I have read several accounts of the film which describe (with approval) its value as a parable for the clash of civilizations supposedly taking place between the West and Islam.


Christopher Newman - 3/30/2007

Mr. Burke,

I'm not sure you're correct about the state of "public rhetoric -- it's a broad claim that I'm not sure you could prove --, but if I grant your premise for the sake of argument, I'm curious to know why you think public rhetoric constructs soldiers as "Them" instead of "Us." Could it be because, for the kind of people who generally shape, or think of themselves as shaping, "public rhetoric," American soldiers *are* "Them" and not "Us"? And is the public rhetoric about the military precisely the same among the so-called punditocracy as it is in your typical country-and-Western song?

I'm also rather dubious about how much the elitism of the Spartans resonates with the American public. I haven't seen 300, but it seems to me that the public may simply be responding to a reliably dramatic cinematic convention -- the heroic and doomed stand against impossible odds (see, I dunno, The Alamo, Zulu, The Two Towers).


Timothy James Burke - 3/30/2007

Yes, it's overwrought <em>as long as one says</em>, wow, that's just fun uberviolence, there's no message. Or something similar. I'm totally cool with that kind of reading, personally. But you know, it ain't what Frank Miller or Hanson think, as you point out. And there are other war-party bed-wetters out there that I've run into who think 300 is some kind of great singing allegory for our times. As long as that kind of stuff is out there, then yes, something needs to be said.


Ben W. Brumfield - 3/30/2007

I went to see 300 with a friend of mine on Wednesday night, looking for a mindless action flick. I, and the rest of the audience, got precisely that, albeit with some beautiful cinematography thrown in.

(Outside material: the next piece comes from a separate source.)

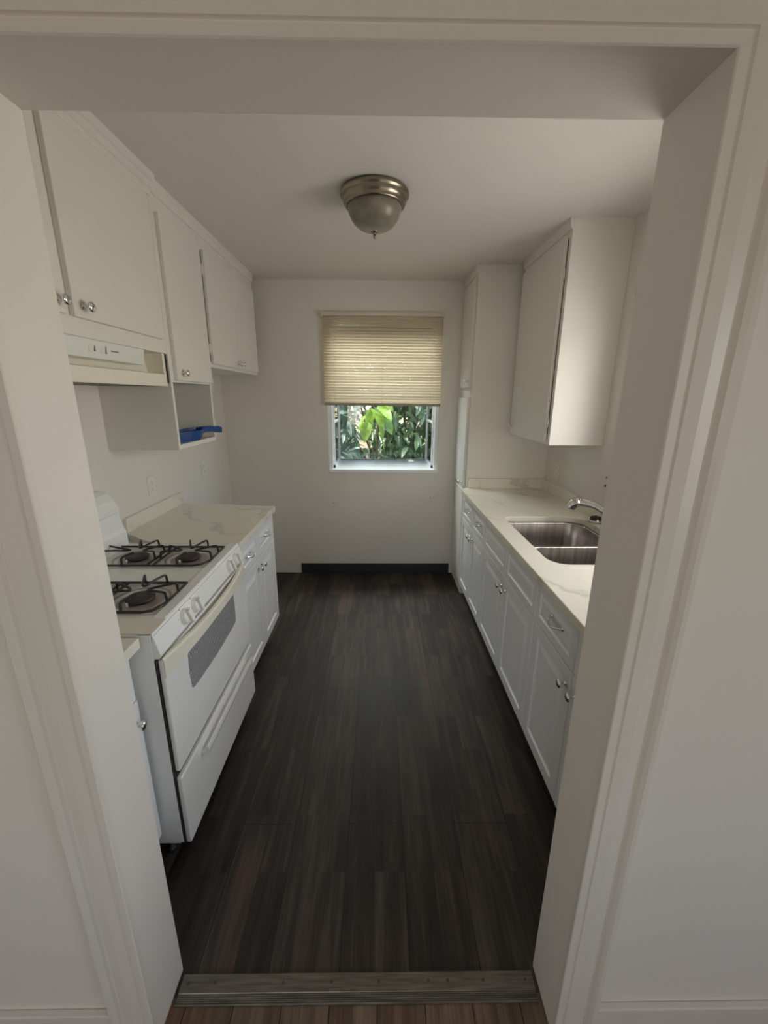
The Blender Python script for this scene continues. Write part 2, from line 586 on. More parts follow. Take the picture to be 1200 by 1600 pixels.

Perhaps I'm too insulated from popular culture, but the only people I've encountered drawing parallels between the Spartans and the more hawkish strains within America are left-leaning critics decrying the film. Certainly the viewer is expected to identify with the Spartans -- they're the protagonists, after all -- but I could detect no explicit parallels from the film itself. I'm aware that Frank Miller and Victor David Hanson might have desired viewers to draw different conclusions, but the modern political relevance of 300 was about the same as that of Troy.

So really, isn't the political criticism of 300 just overwrought paranoia? Or did I miss the part of the film when Leonidas encouraged the audience to vote Republican in 2008?


Timothy James Burke - 3/30/2007

(via Unfogged) is this entry at Kung Fu Monkey, http://kfmonkey.blogspot.com/2007/03/writing-300-and-viewpoints.html.

The thing that I think this entry gets really, really right is the way that 300 inverts the standard cliche of American war films based on WWII, with their celebration of the citizen soldier, the ordinary dogface, etcetera. Here suddenly in 300 we have Leonidas pissing all over everybody but his oh-so-l33t boys, and American audiences are supposed to go F*** YEAH over that.

That really made me think about how much the public rhetoric about soldiers in Iraq is about "them" rather than "us": how skilled, elite, special, our soldiers are, but how much they are not Us. We're to admire, respect, and thank them, but not to imagine them as potentially being any one of Us, not in an Everyman's dilemma. In that sense, 300 is consistent with the public rhetoric of the moment.